La bonne littérature, la littérature chrétienne, n’est ni morale ni édifiante en elle-même. Elle est réaliste et bien écrite. Car "les romans mal écrits, notait encore O’Connor, — pour édifiants ou dévots que soient leurs personnages — ne sont pas bons en eux-mêmes, ils ne sauraient donc édifier vraiment les lecteurs" :
"Les romans édifiants édulcorent la moitié sinon les trois quarts des réalités humaines, et par conséquent ne sont pas conformes à la vérité des mystères que nous connaissons par la foi, ou que nous révèle la seule observation des hommes. Le romancier est requis de créer l’illusion d’un monde habité de créatures vraisemblables et qui soit complet, mais la différence essentielle entre le romancier d’orthodoxie chrétienne et le naturaliste absolu, c’est que le romancier chrétien vit dans un plus vaste univers. Il croit que le surnaturel est inclus dans le monde naturel."

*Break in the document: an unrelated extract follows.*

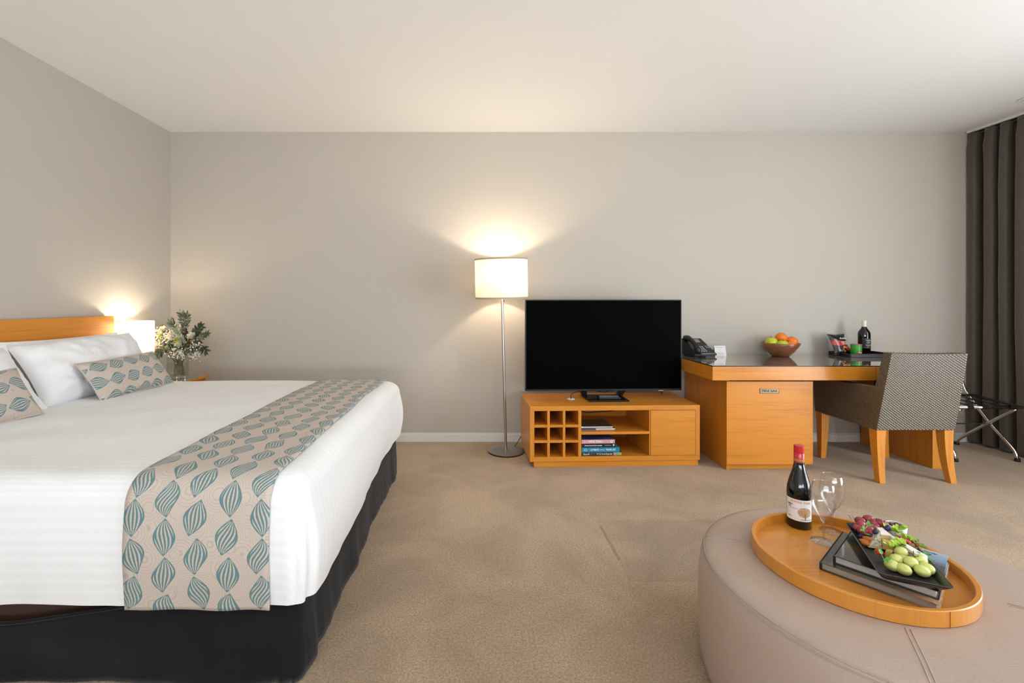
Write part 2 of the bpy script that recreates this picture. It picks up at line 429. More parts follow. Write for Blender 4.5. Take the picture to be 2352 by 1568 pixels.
# ------------------------------------------------------------------ bed
BX0, BX1, BYN, BYF, BZ = -2.50, -.525, 1.40, 3.235, .645
ER = .085
bed = thing('bed', 'king bed with brown base and black cloth valance', 'bed', (-1.5, 2.3, 0))
def bl(g): return g.xf(Matrix.Translation((1.5, -2.3, 0)))
hbd = thing('headboard', 'wide oak headboard on the left wall behind the pillows', 'headboard', (-2.602, 2.1, .12))
obj('panel', G().box((.006, -1.05, 0), (.052, 1.105, .978)), W_Y, hbd, bevel=.004)
obj('wall_batten', G().box((.0, -.9, .3), (.006, .9, .4)), W_Y, hbd)
obj('base', bl(G().box((-2.49, 1.47, .06), (-.60, 3.17, .33))), M_brown, bed, bevel=.02)
obj('mattress', bl(G().box((-2.49, 1.47, .335), (-.60, 3.17, .60))), M_cotton, bed, bevel=.04, seg=3)
def bedpath(inset, ns=90, nf_=90, nc=14, rc=.06):
    """open path near-head -> near-foot corner -> far-foot corner -> far-head, as (x, y, nx, ny)"""
    x1, yn, yf = BX1-inset, BYN+inset, BYF-inset
    r = max(.004, min(rc, x1-BX0, (yf-yn)/2-.001) if inset < .12 else .004)
    if yf-yn < .02: yf = yn+.02
    P = []
    for i in range(ns): P.append((BX0+(x1-r-BX0)*i/(ns-1), yn, 0, -1))
    for i in range(1, nc+1):
        a = -PI/2+PI/2*i/(nc+1); P.append((x1-r+r*math.cos(a), yn+r+r*math.sin(a), math.cos(a), math.sin(a)))
    for i in range(nf_): P.append((x1, yn+r+(yf-yn-2*r)*i/(nf_-1), 1, 0))
    for i in range(1, nc+1):
        a = PI/2*i/(nc+1); P.append((x1-r+r*math.cos(a), yf-r+r*math.sin(a), math.cos(a), math.sin(a)))
    for i in range(ns): P.append((x1-r+(BX0-x1+r)*i/(ns-1), yf, 0, 1))
    return P
def crown(x, y):                       # soft relief of the top of the bed
    return .010*math.sin(PI*min(1, max(0, (y-BYN)/(BYF-BYN))))
def duvet():
    g = G(); uv = []
    rings = []                        # (inset, z, arc)
    HEM = .262
    for k in range(12): z = HEM+(BZ-ER-HEM)*k/11; rings.append((0, z, ER*PI/2+(BZ-ER-z)))
    for k in range(1, 9): th = PI/2*k/8; rings.append((ER*(1-math.cos(th)), BZ-ER+ER*math.sin(th), ER*(PI/2-th)))
    for k in range(1, 34): rings.append((ER+(.915-ER)*k/33, BZ, 0))
    first = None
    for ri, (ins, z, arc) in enumerate(rings):
        P = bedpath(ins)
        for si, (x, y, nx, ny) in enumerate(P):
            drop = max(0, (BZ-ER-z)/(BZ-ER-HEM)); zz = z; dx = dy = 0
            run = 1-min(1, max(0, min((x+1.10)/.05, (-.60-x)/.03)))     # 0 below the runner
            if ri < 20:
                s = si*.021
                fold = .012*nz(s*2.6, z*1.5)*drop + .006*nz(s*9, z*3)*drop
                belly = .012*math.sin(PI*drop)
                if nx > .5: fold = fold*1.3+.012*drop*math.sin(s*3.1); belly *= 1.6
                k = fold*(.25+.75*run)+belly
                cs = si-100                                   # tuck in the sheet beside the near foot corner
                if abs(cs) < 9 and drop > 0: k -= .020*math.exp(-(cs/2.2)**2)*min(1, drop*2.5)
                dx, dy = nx*k, ny*k
                if ri == 0: zz += .010*nz(s*1.7, 5)*(.4+.6*run)
            if ri >= 12:
                top = min(1, (ri-12)/8)
                wr = .004*nz(x*3.2+y*5, y*3-x*4, 1)+.007*nz(x*2.0-y*4.2, y*1.2+x, 4)
                zz += (crown(x, y)+wr*(.3+.7*run))*top
            g.v.append((x+dx, y+dy, zz)); uv.append((x+nx*arc, y+ny*arc))
    n = len(bedpath(0))
    for r in range(len(rings)-1):
        for i in range(n-1):
            a = r*n+i; g.f.append((a, a+1, a+n+1, a+n))
    b0 = (len(rings)-1)*n
    for i in range(n//2-1): g.f.append((b0+i, b0+i+1, b0+n-2-i, b0+n-1-i))
    g.uv = uv
    o = obj('duvet', g, M_sheet, smooth='all')
    return tag(o, 'white satin-striped duvet covering the king bed', 'duvet')
duvet()
def runner():
    root = thing('bed_runner', 'beige quilted bed runner with teal leaf print across foot of bed', 'bed runner', (-.85, 2.3, 0))
    prof = []                           # (y, z, arc) from near hem over the top to far hem
    HEM = .252; o = .010; r = ER+o
    a = 0; pts = []
    for k in range(26): pts.append((BYN-o, HEM+(BZ-ER-HEM)*k/25))
    for k in range(1, 15): th = PI/2*k/14; pts.append((BYN-o+r*(1-math.cos(th)), BZ-ER+r*math.sin(th)))
    for k in range(1, 80): pts.append((BYN+ER+(BYF-BYN-2*ER)*k/80, BZ+o))
    for k in range(15): th = PI/2*k/14; pts.append((BYF+o-r*(1-math.sin(th)), BZ-ER+r*math.cos(th)))
    for k in range(1, 26): pts.append((BYF+o, BZ-ER-(BZ-ER-HEM)*k/25))
    g = G(); uv = []; NX = 24; arc = 0; prev = None
    for j, (y, z) in enumerate(pts):
        if prev: arc += math.hypot(y-prev[0], z-prev[1])
        prev = (y, z)
        for i in range(NX+1):
            u = i/NX; x = -1.072+u*.445
            drop = max(0, (BZ-ER-z)/.30) if (j < 40 or j > 120) else 0
            sgn = -1 if j < 60 else 1
            wv = .006*nz(x*8, z*6)*drop+.012*math.sin(PI*min(1, drop))
            zz = z+(crown(x, y)+.003*nz(x*6, y*6) if drop == 0 and 40 <= j <= 119 else 0)
            if j < 2: zz += .010*nz(x*7, 2)
            xx = x+.008*nz(y*2.5, z*3, 7)
            g.v.append((xx+.85, y+sgn*wv-2.3, zz)); uv.append((u*.445+.02, arc))
    for j in range(len(pts)-1):
        for i in range(NX):
            a = j*(NX+1)+i; g.f.append((a, a+1, a+NX+2, a+NX+1))
    g.uv = uv
    ob = obj('fabric', g, M_leaf, root, smooth='all')
    s = ob.modifiers.new('thick', 'SOLIDIFY'); s.thickness = .005; s.offset = -1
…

Les vraies broussailles de la vie
Je m’étais toujours demandé à quel point ce passage de Flannery O’Connor, qui me semblait si parfaitement juste, était orthodoxe. Rendons grâce à Dieu pour les propos du pape François sur la littérature, qui le ratifie parfaitement. Car si le pape loue la capacité de la littérature à nous révéler le monde tel qu’il est, il en appelle également au discernement de chaque lecteur. À ce titre, on peut se demander si ces "mauvais livres" dont Maximin et Mélanie entendirent parler à La Salette ne seraient pas tout simplement, plutôt que des livres immoraux ou hérétiques, des livres appartenant à la mauvaise littérature. Les livres creux, lénifiants, mal écrits. Car la Bible serait-elle un mauvais livre ?
Le Cantique des cantiques est évidemment un poème érotique. Mais les Écritures saintes regorgent surtout de viols, tueries, vols, adultères… Les comportements condamnables sont innombrables non seulement chez les ennemis, mais chez les "bons" patriarches ou apôtres. Noé est ivre et nu ; Abraham livre Sarah qu’il appelle sa "sœur" pour qu’elle couche avec l’ennemi ; les adultères et les maîtresses de David ou de Salomon sont ahurissants, etc. jusqu’au reniement de saint Pierre ! Jamais un auteur pieux, moral, édifiant, n’aurait osé brosser ainsi le portrait d’un saint, et encore moins du premier pape ! On aurait vu Pierre hésiter puis, rattrapé par sa conscience, courir au secours de Jésus et tâcher de se sacrifier pour lui avant le troisième cri du coq. Dieu soit loué, tel n’est pas le réalisme chrétien, qui nous fait voir les vraies broussailles de cette vie et du cœur humain.